I was recently speaking to a class at a local university and the topic of valuations came up. One student asked me what our valuation was. I gave her the honest answer: I haven’t a clue.
How is it possible that a successful software company today doesn’t know its worth? A valuation is what other people think your business is worth. I’ve only ever been interested in what our company is worth to us.
Startups these days are bantered about as if they were in a fantasy football bracket. Did you hear Lyft raised another $150 million at a $2.5 billion valuation? But Uber got tossed another $2.8 billion at a $41.2 billion valuation! Then there are the companies barely off the ground getting VC backing with 25x valuations, despite having no product or business model.
Entrepreneurs by nature are competitive. But fundraising has become the sport in place of the nuts and bolts of building a sustainable business.
The last time I considered Basecamp’s valuation was nearly a decade ago. We’d been approached by dozens of VC firms looking to invest. But with a solid product, a growing consumer base, and increasing profitability, we didn’t entertain any offers.

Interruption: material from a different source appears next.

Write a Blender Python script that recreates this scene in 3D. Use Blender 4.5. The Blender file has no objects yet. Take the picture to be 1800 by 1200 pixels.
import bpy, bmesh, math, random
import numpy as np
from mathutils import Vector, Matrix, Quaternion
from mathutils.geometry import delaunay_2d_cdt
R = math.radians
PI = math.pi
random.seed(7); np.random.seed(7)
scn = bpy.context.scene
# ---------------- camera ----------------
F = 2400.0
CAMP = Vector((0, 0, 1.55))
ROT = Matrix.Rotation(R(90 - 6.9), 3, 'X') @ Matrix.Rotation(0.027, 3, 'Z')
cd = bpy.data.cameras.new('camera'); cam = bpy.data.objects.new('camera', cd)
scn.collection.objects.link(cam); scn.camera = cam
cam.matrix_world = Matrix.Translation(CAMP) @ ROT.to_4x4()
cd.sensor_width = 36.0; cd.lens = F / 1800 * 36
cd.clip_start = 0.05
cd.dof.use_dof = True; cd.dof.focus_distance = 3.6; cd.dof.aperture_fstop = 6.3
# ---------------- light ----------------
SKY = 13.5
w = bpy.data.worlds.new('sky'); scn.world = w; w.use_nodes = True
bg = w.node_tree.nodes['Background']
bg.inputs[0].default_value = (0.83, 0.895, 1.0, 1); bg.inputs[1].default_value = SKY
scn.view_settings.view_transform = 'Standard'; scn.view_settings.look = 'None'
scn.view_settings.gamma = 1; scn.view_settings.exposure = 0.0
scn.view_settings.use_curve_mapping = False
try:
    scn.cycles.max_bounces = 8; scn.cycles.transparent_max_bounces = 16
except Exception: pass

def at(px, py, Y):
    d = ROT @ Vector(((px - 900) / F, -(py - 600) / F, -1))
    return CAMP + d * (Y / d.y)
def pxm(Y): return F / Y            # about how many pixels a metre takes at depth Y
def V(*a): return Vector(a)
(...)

Then, in 2006, I got an email from Jeff Bezos’s personal assistant. Jeff wanted to meet. I’d long admired him for what he was building at Amazon, and how he generally sees the world. I took the meeting.

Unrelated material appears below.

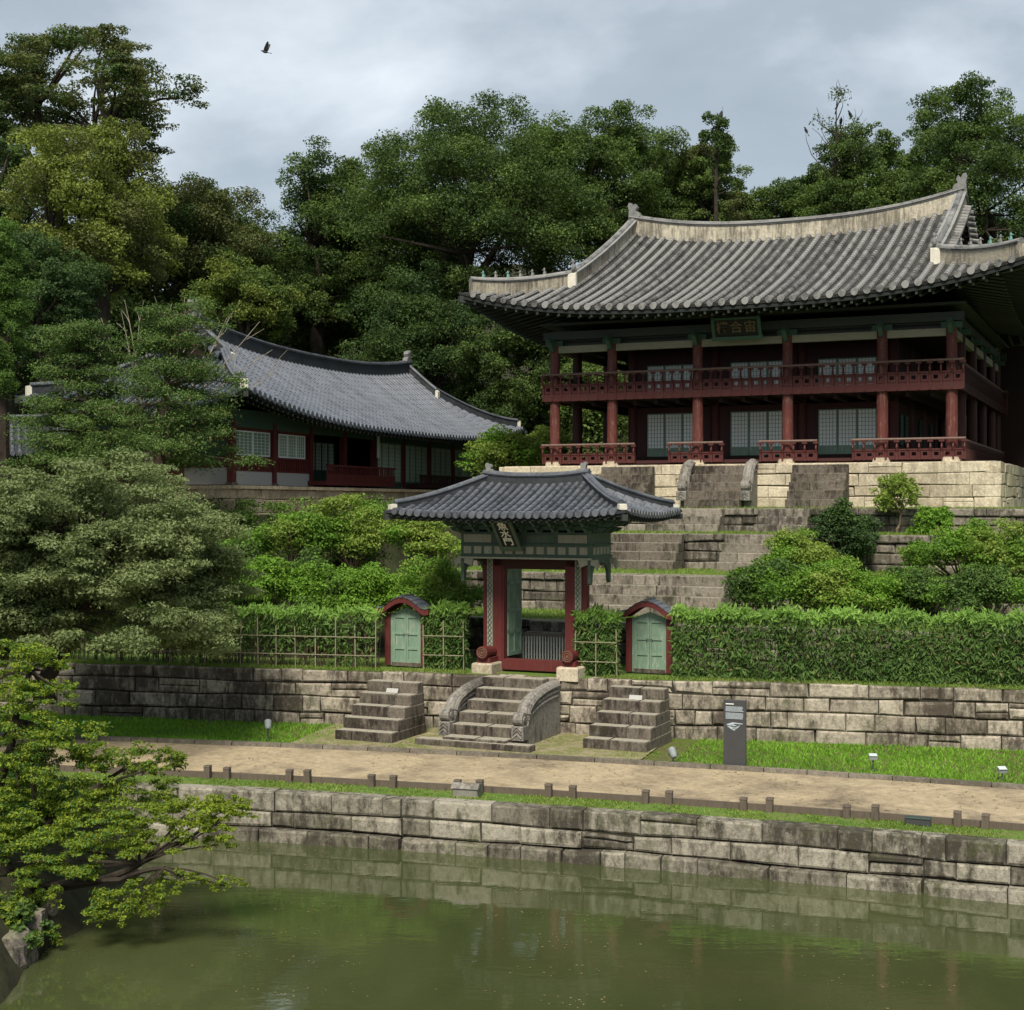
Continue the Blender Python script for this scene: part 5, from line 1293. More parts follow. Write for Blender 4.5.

After a visit to Seattle and a few more calls, Jeff bought a small piece of our company. I didn’t take the cash out of some fantastical desire to turn Basecamp into a rocket ship. Instead, his purchasing shares from me and my co-founder took a little risk off the table and gave us direct access to the brain of one of today’s greatest living entrepreneurs.
In the years since, we’ve been approached by nearly 100 private investors, VCs, and private equity firms. They want to put money into our company, but we don’t want it. It’s not hubris; it’s the cost that comes with the cash. I want to deliver a product that our customers want, not one that our investors want. I want to grow our company according to our timetable, not one dictated by a board. For many startups, funding has worked to their detriment — unnecessarily raised stakes, a path to unnaturally rapid growth. Venture capital is not free money.

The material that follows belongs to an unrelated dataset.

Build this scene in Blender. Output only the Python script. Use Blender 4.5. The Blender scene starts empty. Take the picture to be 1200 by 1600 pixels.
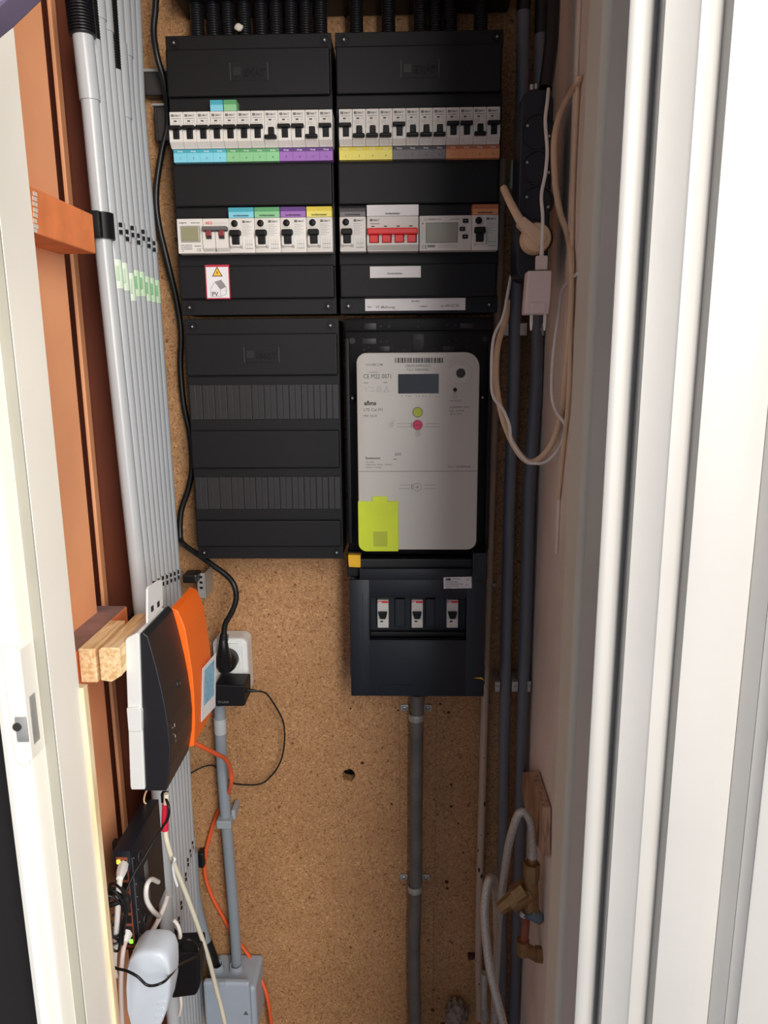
import bpy, bmesh, math, random
from mathutils import Vector, Matrix
random.seed(7)
C = bpy.context.scene.collection
scn = bpy.context.scene

# ------------------------------------------------------------------ camera
FPX = 1150.0
_p, _y, _r = math.radians(11.852), math.radians(1.582), math.radians(-0.4425)
CAM = Vector((0, 0, 1.5))
FW = Vector((-math.sin(_y)*math.cos(_p), math.cos(_y)*math.cos(_p), -math.sin(_p)))
_ri = Vector((math.cos(_y), math.sin(_y), 0)); _up = _ri.cross(FW)
RI = _ri*math.cos(_r)+_up*math.sin(_r); UP = _up*math.cos(_r)-_ri*math.sin(_r)
cd = bpy.data.cameras.new('camera'); cam = bpy.data.objects.new('camera', cd); C.objects.link(cam)
cam.matrix_world = Matrix.Translation(CAM) @ Matrix((RI, UP, -FW)).transposed().to_4x4()
cd.sensor_fit = 'VERTICAL'; cd.sensor_height = 24; cd.lens = FPX/1600*24; cd.clip_start = 0.02
scn.camera = cam

# ------------------------------------------------------------------ light
wd = bpy.data.worlds.new('world'); scn.world = wd; wd.use_nodes = True
wn = wd.node_tree; bgn = wn.nodes['Background']
tc = wn.nodes.new('ShaderNodeTexCoord'); sx = wn.nodes.new('ShaderNodeSeparateXYZ')
cr = wn.nodes.new('ShaderNodeValToRGB'); mp = wn.nodes.new('ShaderNodeMapRange')
wn.links.new(tc.outputs['Generated'], sx.inputs[0]); wn.links.new(sx.outputs['Z'], mp.inputs[0])
mp.inputs[1].default_value = -1; mp.inputs[2].default_value = 1
wn.links.new(mp.outputs[0], cr.inputs[0]); wn.links.new(cr.outputs[0], bgn.inputs[0])
cr.color_ramp.elements[0].color = (.26, .29, .35, 1); cr.color_ramp.elements[1].color = (.56, .63, .76, 1)
bgn.inputs[1].default_value = 0.62

def area(name, loc, target, sx_, sy_, power, col):
    l = bpy.data.lights.new(name, 'AREA'); l.shape = 'RECTANGLE'; l.size = sx_; l.size_y = sy_
    l.energy = power; l.color = col
    o = bpy.data.objects.new(name, l); C.objects.link(o); o.location = loc
    o.rotation_euler = (Vector(target)-Vector(loc)).to_track_quat('-Z', 'Y').to_euler()
    return o
area('daylight_door', (.60, -1.0, 2.0), (-.12, 1.0, 1.4), .55, 1.5, 43, (1.0, .95, .88))
area('side_fill', (1.0, -.50, 1.95), (-.3, .75, 1.4), .45, 1.2, 13, (1.0, .93, .83))  # side fill added to brighten the left jamb and orange wall
area('low_cool_fill', (.62, -1.1, .8), (-.1, .9, 1.0), .6, .8, 7.0, (.78, .89, 1.0))  # unseen cool fill added to light the lower part from the right

scn.view_settings.view_transform = 'Standard'; scn.view_settings.look = 'None'
scn.view_settings.exposure = 0.0; scn.view_settings.gamma = 1; scn.view_settings.use_curve_mapping = False

# ------------------------------------------------------------------ points from the photograph's rays
def ray(px, py): return FW + RI*((px-600)/FPX) - UP*((py-800)/FPX)
def W(px, py, Y):
    d = ray(px, py); return CAM + d*(Y/d.y)
def WX(px, py, X):
    d = ray(px, py); return CAM + d*(X/d.x)
def WS(pts): return [W(*p) for p in pts]

# ------------------------------------------------------------------ materials
def lin(c):
    return tuple(((v/255)/12.92 if v/255 <= .04045 else ((v/255+.055)/1.055)**2.4) for v in c)
MT = {}
def mat(name, rgb, rough=.5, metal=0, var=.06, vs=25, bump=0, bs=200, emit=0, spec=.5, coat=0):
    m = bpy.data.materials.new(name); m.use_nodes = True; nt = m.node_tree; b = nt.nodes['Principled BSDF']
    c = lin(rgb); b.inputs['Roughness'].default_value = rough; b.inputs['Metallic'].default_value = metal
    b.inputs['Specular IOR Level'].default_value = spec; b.inputs['Coat Weight'].default_value = coat
    co = nt.nodes.new('ShaderNodeTexCoord')
    n = nt.nodes.new('ShaderNodeTexNoise'); n.inputs['Scale'].default_value = vs; n.inputs['Detail'].default_value = 4
    nt.links.new(co.outputs['Object'], n.inputs['Vector'])
    r = nt.nodes.new('ShaderNodeValToRGB'); nt.links.new(n.outputs['Fac'], r.inputs[0])
    r.color_ramp.elements[0].position = .3; r.color_ramp.elements[1].position = .7
    r.color_ramp.elements[0].color = tuple(max(0, v*(1-var)) for v in c)+(1,)
    r.color_ramp.elements[1].color = tuple(min(1, v*(1+var)) for v in c)+(1,)
    nt.links.new(r.outputs[0], b.inputs['Base Color'])
    if emit:
        nt.links.new(r.outputs[0], b.inputs['Emission Color']); b.inputs['Emission Strength'].default_value = emit
    if bump:
        n2 = nt.nodes.new('ShaderNodeTexNoise'); n2.inputs['Scale'].default_value = bs; n2.inputs['Detail'].default_value = 3
        nt.links.new(co.outputs['Object'], n2.inputs['Vector'])
        bp = nt.nodes.new('ShaderNodeBump'); bp.inputs['Strength'].default_value = bump; bp.inputs['Distance'].default_value = .001
        nt.links.new(n2.outputs['Fac'], bp.inputs['Height']); nt.links.new(bp.outputs[0], b.inputs['Normal'])
    MT[name] = m; return m

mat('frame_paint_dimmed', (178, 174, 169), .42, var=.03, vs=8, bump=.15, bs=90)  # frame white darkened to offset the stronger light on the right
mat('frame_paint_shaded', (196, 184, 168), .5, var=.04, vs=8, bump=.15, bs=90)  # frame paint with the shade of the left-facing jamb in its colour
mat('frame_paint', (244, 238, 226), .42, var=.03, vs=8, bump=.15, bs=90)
mat('frame_paint_grey', (168, 164, 150), .5, var=.06, vs=14, bump=.2, bs=120)
mat('gasket', (176, 158, 150), .6)
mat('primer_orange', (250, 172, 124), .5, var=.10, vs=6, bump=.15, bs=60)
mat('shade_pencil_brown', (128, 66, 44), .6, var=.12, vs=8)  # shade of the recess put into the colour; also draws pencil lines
mat('primer_scuffed', (240, 138, 82), .55, var=.16, vs=22, bump=.2, bs=80)
mat('mauve_dust', (150, 118, 112), .8, var=.15, vs=40, bump=.3)
mat('dark_hall', (26, 20, 18), .8)
mat('plaster', (234, 220, 208), .75, var=.07, vs=9, bump=.35, bs=70)
mat('black_plastic', (16, 16, 19), .5, spec=.3, var=.08, vs=60, bump=.12, bs=1500)
mat('black_plastic_ribbed', (38, 37, 39), .45, var=.06, vs=60)
mat('moulded_logo', (52, 52, 56), .5)
mat('navy_plastic', (18, 24, 34), .45, var=.08, vs=60, bump=.1, bs=1500)
mat('deep_black', (12, 12, 13), .5)
mat('switch_black', (11, 11, 13), .5, spec=.3)
mat('rubber_black', (20, 20, 21), .42)
mat('breaker_white', (222, 218, 212), .45, var=.02)
mat('print_grey', (96, 94, 94), .6)
mat('print_light', (160, 157, 153), .6)
mat('print_black', (34, 34, 38), .6)
mat('print_white', (235, 235, 240), .6)
mat('label_blue', (128, 206, 226), .5); mat('label_blue_dark', (66, 166, 184), .5)
mat('label_green', (138, 200, 146), .5); mat('label_green_dark', (88, 158, 104), .5)
mat('label_purple', (158, 108, 186), .5); mat('label_purple_dark', (94, 52, 130), .5)
mat('label_yellow', (238, 226, 110), .5); mat('label_yellow_dark', (222, 202, 62), .5)
mat('label_grey', (120, 116, 120), .5); mat('label_grey_dark', (66, 60, 68), .5)
mat('label_orange', (222, 152, 104), .5); mat('label_orange_dark', (186, 108, 66), .5)
mat('label_white', (232, 230, 232), .5)
mat('red_switch', (226, 44, 44), .4); mat('red_dark', (134, 52, 56), .4)
mat('lcd', (142, 142, 126), .25, coat=.3); mat('lcd_green', (150, 148, 118), .2, coat=.5)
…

Years ago, during the investment discussion with Jeff, we had to place a financial value on our company. The process of constructing a valuation was pretty silly, to be honest. We drew up charts, made some educated guesses, negotiated back and forth, and ultimately came up with a figure. We made it up, as everyone does. Let’s just admit it right now: Financial projections are big, fat guesses. They are best-case scenarios. Since they’re hypothetical, why not pull a number out of a hat?
Jeff knows this. All investors know this. Yes, you can look at revenue and profit and multiples, but so many tech company projections these days aren’t based on anything real. They’re based on fantasy. And too often, the more profit you have, the lower your valuation is. Because nothing pops the valuation bubble like reality.
My not knowing how much our company is worth doesn’t affect our business on a daily basis. I know our revenue and our profit. I know how fast we respond to customer service inquiries and how many people signed up for Basecamp last week. Those are real numbers to me. A valuation is an invented number that ebbs and flows on the basis of how much someone else thinks you’re worth. It’s nothing more than a distraction.